Digital Financial Services And The Financial Inclusion Gender Divide

On Norms and Agency Conversations about Gender Equality with Women and Men in 20 Countries, The World Bank

In my previous blog post, I wrote about smallholder farmers and how they are more likely to experience financial exclusion because of heightened operational and risk assessment challenges. Today, I want to focus on another group of people that is disproportionately underserved by financial institutions: Women.

As found in the World Bank’s latest Findex survey, 42% of women are still financially excluded globally, compared to 35% of men. While there has been an improvement since 2011, when only 51% of adults had an account with respect to 62% to date, the financial inclusion gender gap remained unchanged, at a steady 7% globally and 9% in developing economies. In some regions, it even worsened: in the Middle East, South Asia and sub-Saharan Africa, where more than half (57%) of the unbanked live, it increased to 10%, 18% and 9% from 8%, 16% and 7%, respectively.

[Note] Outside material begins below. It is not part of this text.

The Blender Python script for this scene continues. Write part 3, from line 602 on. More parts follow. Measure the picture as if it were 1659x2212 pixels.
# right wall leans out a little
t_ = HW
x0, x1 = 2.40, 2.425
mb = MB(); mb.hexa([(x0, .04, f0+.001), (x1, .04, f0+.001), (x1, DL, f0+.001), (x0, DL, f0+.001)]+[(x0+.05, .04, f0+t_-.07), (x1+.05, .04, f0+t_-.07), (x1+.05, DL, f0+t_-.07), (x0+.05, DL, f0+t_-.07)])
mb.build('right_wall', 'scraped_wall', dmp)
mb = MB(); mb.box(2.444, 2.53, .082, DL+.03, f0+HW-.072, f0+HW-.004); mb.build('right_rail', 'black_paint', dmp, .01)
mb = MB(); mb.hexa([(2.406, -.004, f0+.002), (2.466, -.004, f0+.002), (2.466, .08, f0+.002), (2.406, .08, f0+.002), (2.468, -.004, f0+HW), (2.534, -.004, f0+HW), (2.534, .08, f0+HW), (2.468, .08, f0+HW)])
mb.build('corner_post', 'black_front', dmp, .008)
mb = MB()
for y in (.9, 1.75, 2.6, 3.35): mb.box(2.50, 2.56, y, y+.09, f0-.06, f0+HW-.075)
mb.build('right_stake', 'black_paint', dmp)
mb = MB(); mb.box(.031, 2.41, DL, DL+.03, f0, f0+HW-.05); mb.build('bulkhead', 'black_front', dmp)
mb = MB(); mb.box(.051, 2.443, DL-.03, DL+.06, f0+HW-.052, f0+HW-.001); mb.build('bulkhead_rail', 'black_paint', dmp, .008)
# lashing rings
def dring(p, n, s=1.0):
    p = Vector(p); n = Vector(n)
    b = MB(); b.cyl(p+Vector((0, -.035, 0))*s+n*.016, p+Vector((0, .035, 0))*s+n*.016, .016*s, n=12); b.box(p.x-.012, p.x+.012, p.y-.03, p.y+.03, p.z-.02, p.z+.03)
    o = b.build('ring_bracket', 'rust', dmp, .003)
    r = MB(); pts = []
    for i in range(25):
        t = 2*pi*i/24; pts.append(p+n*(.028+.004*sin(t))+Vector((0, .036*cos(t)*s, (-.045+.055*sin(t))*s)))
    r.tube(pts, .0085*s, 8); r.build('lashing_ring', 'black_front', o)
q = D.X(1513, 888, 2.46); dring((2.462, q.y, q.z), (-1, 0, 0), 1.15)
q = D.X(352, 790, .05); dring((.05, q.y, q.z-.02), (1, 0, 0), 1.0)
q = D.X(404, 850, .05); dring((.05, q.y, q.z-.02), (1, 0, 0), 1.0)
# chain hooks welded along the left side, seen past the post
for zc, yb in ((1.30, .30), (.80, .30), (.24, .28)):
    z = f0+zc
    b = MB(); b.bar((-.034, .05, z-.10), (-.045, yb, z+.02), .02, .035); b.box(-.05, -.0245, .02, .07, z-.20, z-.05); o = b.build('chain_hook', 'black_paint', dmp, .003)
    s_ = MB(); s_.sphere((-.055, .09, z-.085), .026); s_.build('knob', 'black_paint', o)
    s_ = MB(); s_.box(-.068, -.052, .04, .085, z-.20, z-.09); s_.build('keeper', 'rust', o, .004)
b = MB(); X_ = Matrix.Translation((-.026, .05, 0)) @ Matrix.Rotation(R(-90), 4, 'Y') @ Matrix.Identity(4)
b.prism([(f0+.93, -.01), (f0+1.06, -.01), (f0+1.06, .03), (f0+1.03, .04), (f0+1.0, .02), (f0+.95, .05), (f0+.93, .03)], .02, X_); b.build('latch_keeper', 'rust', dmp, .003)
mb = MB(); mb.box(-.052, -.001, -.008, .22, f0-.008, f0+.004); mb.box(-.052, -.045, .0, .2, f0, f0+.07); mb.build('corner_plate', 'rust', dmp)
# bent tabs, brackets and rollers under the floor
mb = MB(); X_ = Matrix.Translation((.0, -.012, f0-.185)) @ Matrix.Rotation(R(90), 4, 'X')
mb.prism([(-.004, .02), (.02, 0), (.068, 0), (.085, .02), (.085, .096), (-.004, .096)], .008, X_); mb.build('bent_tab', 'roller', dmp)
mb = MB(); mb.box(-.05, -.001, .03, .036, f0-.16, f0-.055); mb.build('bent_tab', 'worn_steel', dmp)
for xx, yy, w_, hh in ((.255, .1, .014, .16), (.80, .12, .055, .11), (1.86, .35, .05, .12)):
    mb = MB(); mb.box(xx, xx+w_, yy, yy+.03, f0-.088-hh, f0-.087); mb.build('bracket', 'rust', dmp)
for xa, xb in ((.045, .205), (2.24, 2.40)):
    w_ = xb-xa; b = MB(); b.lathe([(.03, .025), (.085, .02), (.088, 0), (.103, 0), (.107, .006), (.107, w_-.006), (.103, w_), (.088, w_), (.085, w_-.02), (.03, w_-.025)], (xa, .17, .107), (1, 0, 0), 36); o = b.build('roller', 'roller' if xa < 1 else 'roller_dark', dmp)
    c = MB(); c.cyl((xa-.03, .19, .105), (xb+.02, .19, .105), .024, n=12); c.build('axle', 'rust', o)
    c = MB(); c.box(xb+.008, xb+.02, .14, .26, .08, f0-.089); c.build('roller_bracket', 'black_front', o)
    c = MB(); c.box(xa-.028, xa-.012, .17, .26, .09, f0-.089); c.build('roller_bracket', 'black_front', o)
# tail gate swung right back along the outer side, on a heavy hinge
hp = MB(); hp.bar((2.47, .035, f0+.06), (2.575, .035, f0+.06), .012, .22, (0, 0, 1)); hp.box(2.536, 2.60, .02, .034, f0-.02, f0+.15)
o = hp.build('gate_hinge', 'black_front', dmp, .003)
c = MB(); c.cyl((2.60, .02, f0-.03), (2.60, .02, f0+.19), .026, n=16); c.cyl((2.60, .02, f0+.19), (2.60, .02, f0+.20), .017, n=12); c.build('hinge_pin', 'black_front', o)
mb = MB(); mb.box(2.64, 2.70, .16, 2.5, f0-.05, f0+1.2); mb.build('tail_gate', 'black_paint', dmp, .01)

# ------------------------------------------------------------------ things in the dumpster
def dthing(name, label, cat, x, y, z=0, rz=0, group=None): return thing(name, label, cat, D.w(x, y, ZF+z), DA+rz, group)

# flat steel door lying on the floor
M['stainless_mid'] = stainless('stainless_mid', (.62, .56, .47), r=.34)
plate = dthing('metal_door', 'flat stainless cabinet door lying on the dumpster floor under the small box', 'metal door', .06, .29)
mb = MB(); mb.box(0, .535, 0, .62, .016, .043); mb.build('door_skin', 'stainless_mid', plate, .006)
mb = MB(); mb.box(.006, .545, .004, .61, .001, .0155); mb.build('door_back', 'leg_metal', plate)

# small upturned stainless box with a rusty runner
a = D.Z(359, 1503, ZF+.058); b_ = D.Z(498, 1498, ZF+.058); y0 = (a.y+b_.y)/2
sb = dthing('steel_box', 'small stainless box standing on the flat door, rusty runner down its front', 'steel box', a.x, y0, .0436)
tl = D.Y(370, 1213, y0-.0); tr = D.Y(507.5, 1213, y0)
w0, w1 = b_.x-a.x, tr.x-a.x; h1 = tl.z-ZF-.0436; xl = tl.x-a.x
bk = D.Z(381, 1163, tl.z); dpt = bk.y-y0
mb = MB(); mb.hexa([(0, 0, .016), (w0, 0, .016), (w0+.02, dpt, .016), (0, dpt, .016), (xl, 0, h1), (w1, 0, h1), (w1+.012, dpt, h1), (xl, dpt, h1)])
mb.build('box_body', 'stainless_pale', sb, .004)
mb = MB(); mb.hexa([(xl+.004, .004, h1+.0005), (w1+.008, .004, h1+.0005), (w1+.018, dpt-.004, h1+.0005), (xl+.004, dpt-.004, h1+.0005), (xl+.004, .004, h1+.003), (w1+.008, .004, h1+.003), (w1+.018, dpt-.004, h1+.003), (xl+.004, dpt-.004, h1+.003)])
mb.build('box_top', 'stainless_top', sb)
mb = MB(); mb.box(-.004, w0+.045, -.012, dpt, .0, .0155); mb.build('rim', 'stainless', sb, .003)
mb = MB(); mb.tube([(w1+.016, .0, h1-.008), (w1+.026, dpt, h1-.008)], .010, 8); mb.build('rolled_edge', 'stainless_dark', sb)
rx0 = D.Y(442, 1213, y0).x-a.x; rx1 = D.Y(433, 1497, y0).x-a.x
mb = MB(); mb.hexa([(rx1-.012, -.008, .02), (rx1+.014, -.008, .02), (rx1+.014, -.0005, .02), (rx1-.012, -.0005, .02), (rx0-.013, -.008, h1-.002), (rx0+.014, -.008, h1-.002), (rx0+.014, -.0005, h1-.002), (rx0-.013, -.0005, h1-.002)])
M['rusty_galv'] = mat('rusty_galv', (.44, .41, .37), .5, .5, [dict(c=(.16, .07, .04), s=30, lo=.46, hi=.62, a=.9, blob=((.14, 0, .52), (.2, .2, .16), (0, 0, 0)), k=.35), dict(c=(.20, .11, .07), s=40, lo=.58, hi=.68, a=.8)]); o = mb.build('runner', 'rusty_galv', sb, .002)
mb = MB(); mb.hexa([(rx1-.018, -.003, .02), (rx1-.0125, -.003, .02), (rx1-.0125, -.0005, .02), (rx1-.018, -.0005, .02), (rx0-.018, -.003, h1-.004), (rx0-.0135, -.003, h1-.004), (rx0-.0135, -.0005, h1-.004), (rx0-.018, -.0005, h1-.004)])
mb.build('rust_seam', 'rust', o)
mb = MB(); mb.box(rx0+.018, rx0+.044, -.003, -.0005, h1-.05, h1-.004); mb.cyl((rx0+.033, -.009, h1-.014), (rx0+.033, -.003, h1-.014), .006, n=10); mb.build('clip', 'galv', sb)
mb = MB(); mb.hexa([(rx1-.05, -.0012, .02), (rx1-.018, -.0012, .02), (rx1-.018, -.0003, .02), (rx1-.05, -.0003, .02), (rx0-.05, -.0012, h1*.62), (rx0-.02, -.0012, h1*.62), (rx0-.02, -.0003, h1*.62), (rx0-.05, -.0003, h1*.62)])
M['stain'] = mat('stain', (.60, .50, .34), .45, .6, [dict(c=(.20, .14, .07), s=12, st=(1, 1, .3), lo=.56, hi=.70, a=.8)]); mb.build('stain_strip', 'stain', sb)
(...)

However, the reasons why women experience greater financial exclusion than men cannot be limited to outreach and delivery costs or lack of data for risk assessments. The divide is rooted in prevailing gender norms and cultural constraints, just like gender inequality across any other dimension. While the specific nature of gender relations varies among societies, the dominance of women’s domestic role and men’s breadwinning role were identified as absolutely core to female and male identities by the most comprehensive study on gender roles commissioned by the World Bank. This finding strikingly held true across diverse generations, social and cultural settings of the sampled 4,000 women and men in 20 countries in all world regions. This role is inherently associated with less personal autonomy, fewer resources at one’s own disposal, and limited influence over the decision-making processes that shape one’s societies and own lives.

In such a scenario, what role has digital innovation played in overcoming these barriers and narrowing the financial inclusion gender gap? If we focus on mobile account usage only, the Findex survey reveals that worldwide only 2% of adults use a mobile account to date, reaching a peak of 12% in sub-Saharan Africa, with 45% having only a mobile money account. Indeed mobile money and digital financial services (DFS) are driving regional expansion in financial inclusion and have the potential to increase it worldwide, especially by leveraging on the digitization of payments. What is interesting to note is that when considering mobile account usage only, the gender gap is consistently lower: in those countries where mobile money penetration and uptake is the greatest, that is where more than 10% of adults reported to actively use a mobile money account, the gender divide drops on average by 3%. The highest decreases are observed in the United Arab Emirates and Rwanda, where the gender gap is lower by 20% and 10%, respectively, in this area.

Does this evidence suggest that DFS were successful in overcoming gender barriers and closing the financial inclusion gap? Whether or not this is the case was debated in a recent webinar hosted by The Seep Network. On one hand, the “pro” side, represented by BRAC and IPA, sees DFS as a game changer for women’s financial inclusion because it has helped overcome gender barriers. They believe this was achieved by offering greater ease and convenience to conduct financial transactions, especially in terms of delivery (i.e. service at your doorstep), access to multiple products as well as greater product customizability according to specific women’s needs. On the other hand, the “cons” side, represented by CARE International, argues that without first addressing gender-specific barriers, such as household power relations, lower access to education, lower control over resources, lack of self-confidence and self-esteem, DFS cannot represent a viable financial inclusion solution for women.

Such dilemma resembles that of the chicken or the egg: what came first? I personally believe that no straightforward answer can be given. Driven by this debate, I thought of plotting the Gender Development Index (GDI) against the mobile account gender gap obtained by the latest Findex, to see whether any clear pattern would emerge. As pictured in the resulting graph below, the negative relation is weak.

From this weak correlation, I would infer that rather than addressing gender barriers and women’s digital financial inclusion one at the time, as two separate issues, they should be tackled jointly: for optimum DFS product design, context-specific barriers should be taken into consideration in order to overcome them, while at the same time lowering them more rapidly.

As Gigi Gatti, the Grameen Foundation’s speaker at the webinar best put it, technology should be seen as an enabler of new opportunities and a multi-tier and multi-channel approach should be adopted when developing a solution. She also pointed out an undeniable truth: technology’s obsolescence rate is extremely fast and financial providers are moving away from bricks and mortar set-ups, towards technology platforms. Therefore, the gap will widen further unless we immediately ramp up efforts to digitally include women.